Une thèse totalement partagée par l’Eusfac (Fédération Basque de Cannabis), qui par son président, Iker del Val, dénonce le fait qu’il s’agit d’une sentence visiblement politique. « La situation est réellement préoccupante, non pas en ce qui concerne la décision du Ministère Public, mais pour ce que cela peut supposer pour le reste des associations qui suivent et qui en sont au même processus. Avec cela, ils veulent unifier la doctrine et les associations entreraient alors dans une situation assez compliquée d’un point de vue légal ».
Chez l’Eusfac, tout comme sur la Plateforme Réglementation Responsable, on mise également sur un changement législatif qui privilégie la santé, le droit des consommateurs et l’éducation de la citoyenneté afin que les forces de police ne fuient pas la réalité et adaptent les politiques publiques aux nécessités des personnes. Et ce, en réformant le Code Pénal ainsi que la Loi de la Sécurité Citoyenne, car ils sont anticonstitutionnels et portent atteinte aux droits fondamentaux de la citoyenneté.
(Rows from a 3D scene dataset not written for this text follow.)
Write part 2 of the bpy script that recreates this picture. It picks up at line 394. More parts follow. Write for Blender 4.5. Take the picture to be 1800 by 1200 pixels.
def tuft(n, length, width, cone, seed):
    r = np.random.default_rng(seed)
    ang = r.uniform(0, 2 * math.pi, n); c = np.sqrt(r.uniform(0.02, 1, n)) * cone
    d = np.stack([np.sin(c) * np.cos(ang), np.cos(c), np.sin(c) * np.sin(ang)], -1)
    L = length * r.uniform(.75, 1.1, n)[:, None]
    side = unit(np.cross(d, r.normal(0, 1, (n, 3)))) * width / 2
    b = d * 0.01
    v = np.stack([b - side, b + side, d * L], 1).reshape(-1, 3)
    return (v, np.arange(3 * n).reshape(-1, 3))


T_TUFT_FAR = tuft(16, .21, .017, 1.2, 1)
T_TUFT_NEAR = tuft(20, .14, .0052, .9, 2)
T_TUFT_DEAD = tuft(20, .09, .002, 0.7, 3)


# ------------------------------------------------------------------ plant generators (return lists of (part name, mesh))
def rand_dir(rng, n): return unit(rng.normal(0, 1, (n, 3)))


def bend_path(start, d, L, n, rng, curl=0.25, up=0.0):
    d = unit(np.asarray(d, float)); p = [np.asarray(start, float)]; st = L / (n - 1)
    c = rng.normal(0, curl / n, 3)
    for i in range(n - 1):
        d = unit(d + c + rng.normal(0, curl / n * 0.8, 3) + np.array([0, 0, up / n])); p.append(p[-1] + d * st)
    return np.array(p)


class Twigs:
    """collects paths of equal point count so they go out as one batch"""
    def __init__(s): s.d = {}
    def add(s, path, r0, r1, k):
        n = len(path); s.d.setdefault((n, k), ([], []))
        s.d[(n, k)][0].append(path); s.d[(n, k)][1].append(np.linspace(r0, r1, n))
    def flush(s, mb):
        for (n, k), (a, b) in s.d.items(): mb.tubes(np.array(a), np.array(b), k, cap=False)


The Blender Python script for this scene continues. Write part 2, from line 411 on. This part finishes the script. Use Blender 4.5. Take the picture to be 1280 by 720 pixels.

« Il s’agit d’une manœuvre totalement coordonnée et lancée par le Gouvernement, le Ministère Public ainsi que le Plan National pour les Drogues… tel est le fonctionnement de l’appareil d’État ». Et tous ses liens avec la récente Loi Mordaza qui a été approuvée sont dissimulés : « tout est connecté et il est évident qu’il s’agit d’une attaque politique et sociale envers tous les collectifs cannabiques de ce pays », juge Iker del Val.